Reproduce, character for character, the lines below from the first through the one with "CAM_Z, DESK_Z = 1.32, 0.72". Leave pictures out.

### Supplied material
[Start]

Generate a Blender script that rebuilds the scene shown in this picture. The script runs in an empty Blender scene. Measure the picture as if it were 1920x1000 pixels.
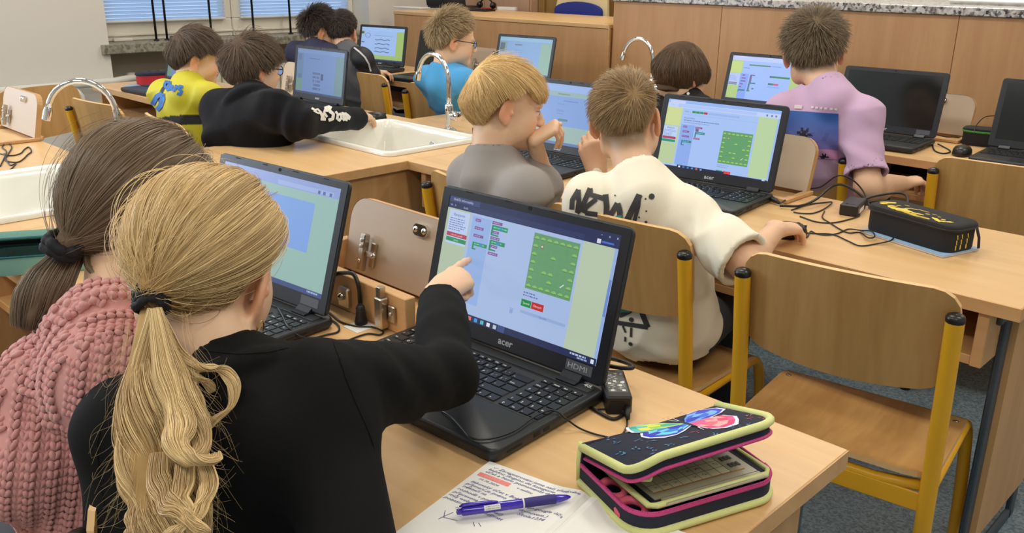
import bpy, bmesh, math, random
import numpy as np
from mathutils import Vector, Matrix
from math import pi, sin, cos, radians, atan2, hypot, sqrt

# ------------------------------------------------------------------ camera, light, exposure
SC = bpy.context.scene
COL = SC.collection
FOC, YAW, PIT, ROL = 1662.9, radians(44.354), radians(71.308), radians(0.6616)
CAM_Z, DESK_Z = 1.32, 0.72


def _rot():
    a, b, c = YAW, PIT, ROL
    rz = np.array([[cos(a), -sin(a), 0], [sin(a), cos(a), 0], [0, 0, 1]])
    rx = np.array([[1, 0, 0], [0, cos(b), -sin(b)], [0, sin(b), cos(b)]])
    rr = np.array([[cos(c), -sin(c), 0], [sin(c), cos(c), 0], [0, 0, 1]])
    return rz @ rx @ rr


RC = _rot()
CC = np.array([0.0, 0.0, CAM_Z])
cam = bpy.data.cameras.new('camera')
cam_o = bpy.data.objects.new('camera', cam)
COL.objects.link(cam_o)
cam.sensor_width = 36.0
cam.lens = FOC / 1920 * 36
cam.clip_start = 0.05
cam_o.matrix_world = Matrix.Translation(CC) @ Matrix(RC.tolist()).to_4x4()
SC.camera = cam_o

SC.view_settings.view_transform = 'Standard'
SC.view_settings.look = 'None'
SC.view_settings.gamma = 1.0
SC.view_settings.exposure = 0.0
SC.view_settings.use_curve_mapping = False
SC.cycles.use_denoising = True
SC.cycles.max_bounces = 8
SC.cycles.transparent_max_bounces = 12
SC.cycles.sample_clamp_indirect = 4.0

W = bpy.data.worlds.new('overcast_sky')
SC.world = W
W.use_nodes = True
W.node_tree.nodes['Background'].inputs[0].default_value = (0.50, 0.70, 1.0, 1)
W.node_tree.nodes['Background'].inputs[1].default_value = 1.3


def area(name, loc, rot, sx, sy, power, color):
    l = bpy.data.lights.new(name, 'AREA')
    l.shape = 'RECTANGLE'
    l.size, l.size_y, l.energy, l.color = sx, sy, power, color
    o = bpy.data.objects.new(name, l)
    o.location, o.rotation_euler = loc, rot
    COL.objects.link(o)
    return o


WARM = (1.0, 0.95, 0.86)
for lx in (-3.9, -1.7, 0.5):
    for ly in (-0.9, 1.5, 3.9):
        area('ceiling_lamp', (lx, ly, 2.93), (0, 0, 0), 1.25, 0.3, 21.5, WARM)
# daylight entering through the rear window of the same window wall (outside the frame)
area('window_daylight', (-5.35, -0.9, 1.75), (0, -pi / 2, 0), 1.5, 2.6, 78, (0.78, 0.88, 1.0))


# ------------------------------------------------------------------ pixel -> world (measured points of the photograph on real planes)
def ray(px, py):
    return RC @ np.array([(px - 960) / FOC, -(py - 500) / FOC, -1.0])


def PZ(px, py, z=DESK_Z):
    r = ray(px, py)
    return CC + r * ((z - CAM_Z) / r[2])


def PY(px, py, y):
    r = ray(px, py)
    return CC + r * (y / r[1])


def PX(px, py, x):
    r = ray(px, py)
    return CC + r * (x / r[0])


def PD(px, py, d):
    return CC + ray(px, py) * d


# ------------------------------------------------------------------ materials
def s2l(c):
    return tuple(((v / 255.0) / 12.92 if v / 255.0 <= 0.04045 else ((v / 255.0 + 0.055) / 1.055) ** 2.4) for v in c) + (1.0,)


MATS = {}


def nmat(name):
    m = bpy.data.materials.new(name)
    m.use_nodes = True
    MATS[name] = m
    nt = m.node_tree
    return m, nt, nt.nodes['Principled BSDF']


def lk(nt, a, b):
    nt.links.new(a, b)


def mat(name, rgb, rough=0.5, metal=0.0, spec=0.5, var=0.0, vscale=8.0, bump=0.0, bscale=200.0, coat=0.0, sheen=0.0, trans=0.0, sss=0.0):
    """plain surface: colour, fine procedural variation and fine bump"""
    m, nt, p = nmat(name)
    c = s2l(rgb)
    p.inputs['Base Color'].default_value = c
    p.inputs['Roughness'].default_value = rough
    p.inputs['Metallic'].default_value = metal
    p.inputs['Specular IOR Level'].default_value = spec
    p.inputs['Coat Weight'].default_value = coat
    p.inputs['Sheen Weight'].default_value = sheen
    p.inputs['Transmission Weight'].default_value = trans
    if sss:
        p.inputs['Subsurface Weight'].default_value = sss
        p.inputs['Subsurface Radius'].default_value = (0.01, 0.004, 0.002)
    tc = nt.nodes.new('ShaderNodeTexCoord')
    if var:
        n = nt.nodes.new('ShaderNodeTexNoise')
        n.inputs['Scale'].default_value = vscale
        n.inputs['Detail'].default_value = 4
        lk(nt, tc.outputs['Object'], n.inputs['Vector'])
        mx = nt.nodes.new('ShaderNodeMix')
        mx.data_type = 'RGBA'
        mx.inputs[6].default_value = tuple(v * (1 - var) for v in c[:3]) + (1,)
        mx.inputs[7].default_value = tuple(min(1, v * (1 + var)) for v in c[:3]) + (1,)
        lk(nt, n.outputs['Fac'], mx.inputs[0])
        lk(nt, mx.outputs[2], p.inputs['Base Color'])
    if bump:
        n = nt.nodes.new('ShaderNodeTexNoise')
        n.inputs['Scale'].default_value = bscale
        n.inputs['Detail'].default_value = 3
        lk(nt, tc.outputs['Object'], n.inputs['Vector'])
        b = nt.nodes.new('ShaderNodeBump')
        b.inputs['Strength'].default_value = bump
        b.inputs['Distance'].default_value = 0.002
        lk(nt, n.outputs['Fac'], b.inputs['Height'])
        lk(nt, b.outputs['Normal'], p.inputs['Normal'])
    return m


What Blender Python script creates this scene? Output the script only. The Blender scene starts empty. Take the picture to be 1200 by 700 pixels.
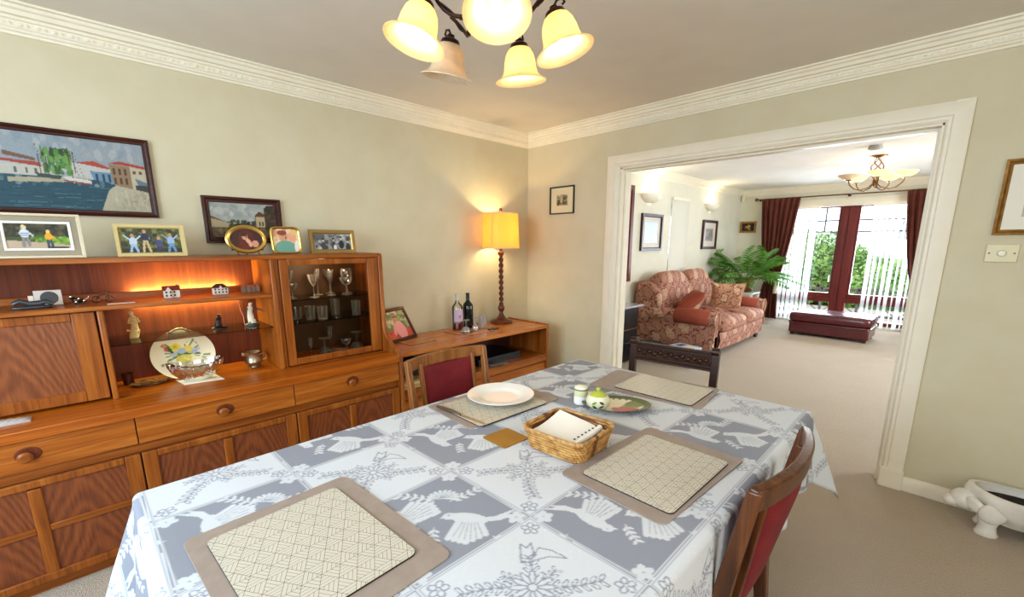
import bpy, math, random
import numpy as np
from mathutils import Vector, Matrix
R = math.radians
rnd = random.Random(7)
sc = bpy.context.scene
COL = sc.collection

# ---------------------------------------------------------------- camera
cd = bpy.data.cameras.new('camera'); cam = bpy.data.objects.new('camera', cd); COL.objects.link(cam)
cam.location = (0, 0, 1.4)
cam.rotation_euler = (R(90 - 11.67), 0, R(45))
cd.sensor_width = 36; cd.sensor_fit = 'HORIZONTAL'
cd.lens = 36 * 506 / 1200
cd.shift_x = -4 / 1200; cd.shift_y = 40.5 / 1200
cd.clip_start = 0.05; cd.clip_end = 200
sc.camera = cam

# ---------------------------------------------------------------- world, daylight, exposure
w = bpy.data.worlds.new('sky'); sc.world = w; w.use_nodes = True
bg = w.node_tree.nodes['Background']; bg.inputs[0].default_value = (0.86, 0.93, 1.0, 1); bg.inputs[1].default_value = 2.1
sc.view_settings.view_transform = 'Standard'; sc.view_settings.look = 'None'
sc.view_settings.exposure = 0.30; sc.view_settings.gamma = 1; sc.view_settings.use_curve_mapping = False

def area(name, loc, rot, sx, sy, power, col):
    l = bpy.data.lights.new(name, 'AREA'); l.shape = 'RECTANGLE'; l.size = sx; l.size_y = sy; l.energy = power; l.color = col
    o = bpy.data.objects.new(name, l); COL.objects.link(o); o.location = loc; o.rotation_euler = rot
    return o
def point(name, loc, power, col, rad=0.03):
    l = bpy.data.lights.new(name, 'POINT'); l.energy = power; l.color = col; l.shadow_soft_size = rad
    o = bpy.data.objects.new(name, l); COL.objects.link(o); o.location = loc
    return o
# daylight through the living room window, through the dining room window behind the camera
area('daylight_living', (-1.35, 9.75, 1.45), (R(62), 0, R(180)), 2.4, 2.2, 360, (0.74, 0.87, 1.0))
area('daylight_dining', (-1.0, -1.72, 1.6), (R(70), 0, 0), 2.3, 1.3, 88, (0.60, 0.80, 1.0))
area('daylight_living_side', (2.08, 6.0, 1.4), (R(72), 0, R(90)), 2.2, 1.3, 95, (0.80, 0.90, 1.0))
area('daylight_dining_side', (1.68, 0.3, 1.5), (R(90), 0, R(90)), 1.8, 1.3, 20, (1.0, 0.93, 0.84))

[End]

### Solved problem
Generate a Blender script that rebuilds the scene shown in this picture. The script runs in an empty Blender scene. Measure the picture as if it were 1920x1000 pixels.
import bpy, bmesh, math, random
import numpy as np
from mathutils import Vector, Matrix
from math import pi, sin, cos, radians, atan2, hypot, sqrt

# ------------------------------------------------------------------ camera, light, exposure
SC = bpy.context.scene
COL = SC.collection
FOC, YAW, PIT, ROL = 1662.9, radians(44.354), radians(71.308), radians(0.6616)
CAM_Z, DESK_Z = 1.32, 0.72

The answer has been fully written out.